Baseball’s stain of racial injustice
At long last, on Wednesday, Major League Baseball Commissioner Rob Manfred announced that the Grays, and the rest of the segregated Negro Leagues, were “Major,” too. As a result, the records of Black teams and players will finally become part of baseball’s official story. The step comes a century after the creation of the first organized Black baseball league.
Those who say this came much too late are absolutely correct. So are those who take delight in the moment’s arrival. Bob Kendrick, director of the Negro Leagues Baseball Museum in Kansas City, nods to both assessments when he says: “In the minds of baseball fans worldwide, this serves as historical validation for those who had been shunned from the Major Leagues and had the foresight and courage to create their own league that helped change the game, and the country, too.”
For people who wonder why Americans still talk about racial justice long after Jackie Robinson and the Rev. Martin Luther King Jr., the long road to this validation is worth consideration. White supremacy and Black oppression were deliberate choices in America – stringently enforced and difficult to unwind, let alone repair. After Reconstruction, when the nation set a course against racial equality, baseball’s most influential player-manager, an Iowa native named Adrian “Cap” Anson, refused to play on the same field with Black athletes. Anson’s color line effectively ended the career of catcher Moses Fleetwood Walker and thwarted Black athletes for some 60 years.

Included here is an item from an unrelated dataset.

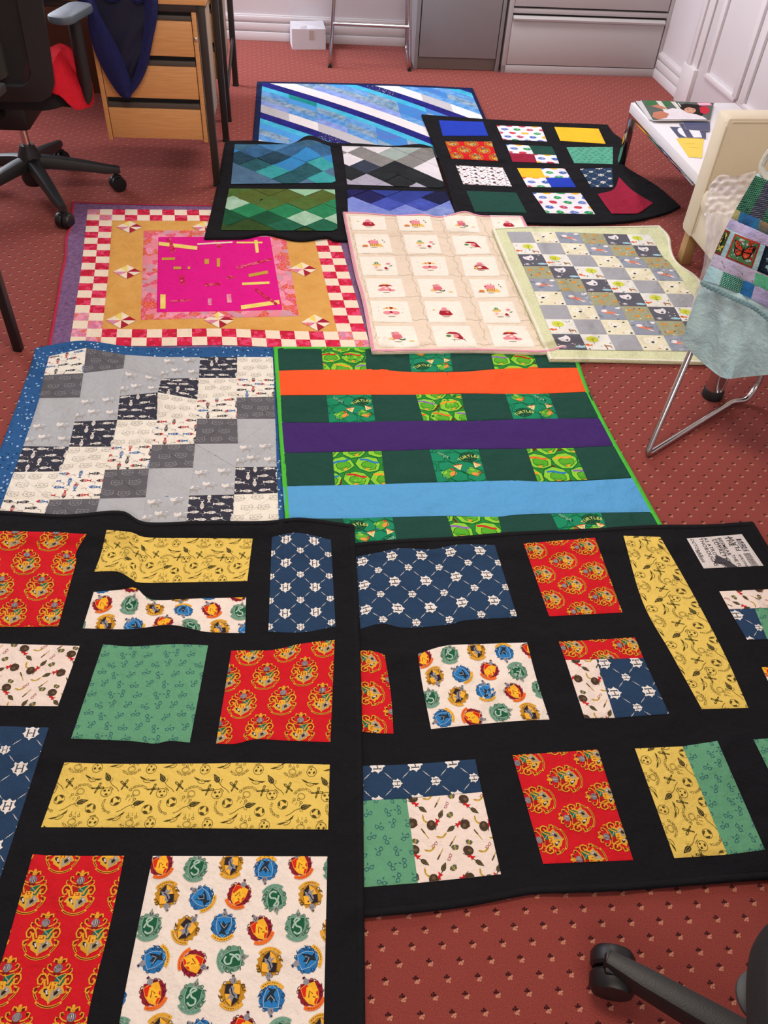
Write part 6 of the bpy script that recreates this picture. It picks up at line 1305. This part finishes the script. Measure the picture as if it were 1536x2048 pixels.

The line was never a question of talent or skill. Here’s Honus Wagner, one of the five original members of the Baseball Hall of Fame, talking about the slugging speedster Oscar Charleston: “I’ve seen all the great players in the many years I’ve been around and have yet to see one any greater than Charleston.” Baseball genius Casey Stengel said Bullet Joe Rogan may have been “one of the best, if not the best, pitcher that ever pitched.” Among the many fans who saw both men swing a bat, there was a lively debate whether it was more apt to say that Josh Gibson was “the Black Babe Ruth” or that Ruth was “the White Josh Gibson.”
The integration of baseball in 1947 came too late for Charleston and Gibson, and too late for hundreds of others good enough to play (and in some cases to star) in the White major leagues. Almost another quarter-century passed before baseball – prodded by the superstar Ted Williams – appointed a special committee to bring Gibson, Charleston, Satchel Paige and a few others into the Hall of Fame.
In a way, this project only highlighted how little was known about the Negro Leagues. Excavating the history fell to largely unsung sleuths, including Larry Lester, co-founder of the Negro Leagues Baseball Museum, and author John Holway. They scoured old newspapers for box scores, coaxed families to part with scrapbooks and memorabilia and collected oral histories from aged veterans. Their work gradually added members to the Hall, culminating in a second committee to add a batch of worthies in 2006.
It’s of little use to the forgotten journeymen of Black baseball that, more than 70 years after Robinson first took the field in a Brooklyn Dodgers uniform, officialdom has acknowledged that they played at the highest levels. But it’s not too late for us. We can use this occasion and others to examine how deeply structures of racism have been anchored, how deliberately they have been enforced, how invisible they made those they oppressed, and how very, terribly difficult it is to render anything like justice.